Os entes da Administração Direta não precisam demonstrar pertinência temática, de modo que eles não estão limitados à defesa, em ação coletiva, de um determinado tema. Neste sentido:
Informativo 626 do STJ. Município tem legitimidade ad causam para ajuizar Ação Civil Pública em defesa de direitos consumeristas questionando a cobrança de tarifas bancárias.

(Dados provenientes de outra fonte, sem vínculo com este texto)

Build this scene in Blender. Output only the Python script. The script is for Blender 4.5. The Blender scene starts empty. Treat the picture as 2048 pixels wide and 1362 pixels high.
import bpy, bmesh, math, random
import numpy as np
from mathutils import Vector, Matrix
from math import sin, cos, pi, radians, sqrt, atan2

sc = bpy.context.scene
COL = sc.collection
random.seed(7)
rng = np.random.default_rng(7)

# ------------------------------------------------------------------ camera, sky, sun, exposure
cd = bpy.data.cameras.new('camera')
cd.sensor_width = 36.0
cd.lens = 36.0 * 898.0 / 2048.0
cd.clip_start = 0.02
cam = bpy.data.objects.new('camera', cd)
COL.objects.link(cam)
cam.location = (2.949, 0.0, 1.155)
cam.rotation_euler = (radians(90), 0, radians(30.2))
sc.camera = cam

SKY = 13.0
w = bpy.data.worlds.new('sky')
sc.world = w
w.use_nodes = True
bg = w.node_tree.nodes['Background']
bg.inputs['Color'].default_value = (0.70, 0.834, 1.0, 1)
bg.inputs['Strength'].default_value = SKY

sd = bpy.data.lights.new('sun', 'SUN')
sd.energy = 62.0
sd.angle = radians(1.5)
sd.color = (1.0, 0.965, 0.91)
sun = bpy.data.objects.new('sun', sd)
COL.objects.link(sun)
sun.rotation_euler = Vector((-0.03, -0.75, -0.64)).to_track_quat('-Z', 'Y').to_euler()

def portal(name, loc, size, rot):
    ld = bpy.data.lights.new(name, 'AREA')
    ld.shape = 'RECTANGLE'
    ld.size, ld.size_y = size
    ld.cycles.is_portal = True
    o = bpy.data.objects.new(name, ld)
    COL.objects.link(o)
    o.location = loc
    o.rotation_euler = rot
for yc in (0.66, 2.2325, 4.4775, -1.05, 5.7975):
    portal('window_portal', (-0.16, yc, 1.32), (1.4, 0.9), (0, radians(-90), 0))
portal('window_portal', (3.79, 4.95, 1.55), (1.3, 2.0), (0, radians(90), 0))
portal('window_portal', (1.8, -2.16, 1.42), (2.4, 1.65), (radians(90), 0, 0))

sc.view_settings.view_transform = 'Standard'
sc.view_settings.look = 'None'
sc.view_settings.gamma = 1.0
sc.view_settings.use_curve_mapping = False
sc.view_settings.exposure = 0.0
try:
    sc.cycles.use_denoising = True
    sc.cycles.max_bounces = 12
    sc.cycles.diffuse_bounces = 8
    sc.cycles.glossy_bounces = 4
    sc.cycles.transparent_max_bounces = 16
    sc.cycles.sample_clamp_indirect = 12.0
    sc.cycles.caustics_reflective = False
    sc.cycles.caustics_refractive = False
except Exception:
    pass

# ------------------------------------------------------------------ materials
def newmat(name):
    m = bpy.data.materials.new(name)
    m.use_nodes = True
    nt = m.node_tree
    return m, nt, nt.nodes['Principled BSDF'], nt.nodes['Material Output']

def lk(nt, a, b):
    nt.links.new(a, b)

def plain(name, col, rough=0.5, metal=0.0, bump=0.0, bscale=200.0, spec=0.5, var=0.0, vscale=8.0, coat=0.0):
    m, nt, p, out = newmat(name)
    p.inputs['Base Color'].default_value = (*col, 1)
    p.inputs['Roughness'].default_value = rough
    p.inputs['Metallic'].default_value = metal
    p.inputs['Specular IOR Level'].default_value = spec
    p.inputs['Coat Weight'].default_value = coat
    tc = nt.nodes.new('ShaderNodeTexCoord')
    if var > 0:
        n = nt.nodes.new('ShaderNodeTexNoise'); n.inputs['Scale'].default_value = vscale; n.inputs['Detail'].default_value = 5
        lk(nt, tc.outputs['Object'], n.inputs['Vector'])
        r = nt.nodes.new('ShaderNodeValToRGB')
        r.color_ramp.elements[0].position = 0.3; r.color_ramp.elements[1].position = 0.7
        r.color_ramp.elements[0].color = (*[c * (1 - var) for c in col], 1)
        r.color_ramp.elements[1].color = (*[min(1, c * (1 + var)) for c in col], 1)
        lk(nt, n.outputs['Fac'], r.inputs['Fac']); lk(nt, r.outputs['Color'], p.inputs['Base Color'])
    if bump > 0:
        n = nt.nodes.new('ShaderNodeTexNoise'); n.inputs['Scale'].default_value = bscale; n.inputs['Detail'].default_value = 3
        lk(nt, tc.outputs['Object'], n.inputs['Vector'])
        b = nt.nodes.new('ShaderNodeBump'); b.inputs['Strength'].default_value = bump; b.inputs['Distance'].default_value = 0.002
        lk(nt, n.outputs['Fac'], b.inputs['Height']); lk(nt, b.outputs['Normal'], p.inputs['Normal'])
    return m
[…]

“(…) no que se refere especificamente à defesa de interesses individuais homogêneos dos consumidores, o Município é o ente político que terá maior contato com as eventuais lesões cometidas contra esses interesses, pois, conforme afirma a doutrina, “será no Município que esses fatos ensejadores da ação civil pública se farão sentir com maior intensidade […] em face da proximidade, da imediatidade entre ele e seus munícipes” REsp 1.509.586-SC, Rel. Min. Nancy Andrighi, por unanimidade, julgado em 15/05/2018, DJe 18/05/2018).
A autarquia, a empresa pública, a fundação ou a sociedade de economia mista precisam demonstrar pertinência temática?
Ao contrário dos entes federativos, os entes da Administração Indireta precisam demonstrar pertinência temática, ou seja, deverão demonstrar um interesse direto, relacionado às suas finalidades (até porque o princípio da especialidade rege essas entidades, conforme art. 37, XIX e XX, da Constituição Federal).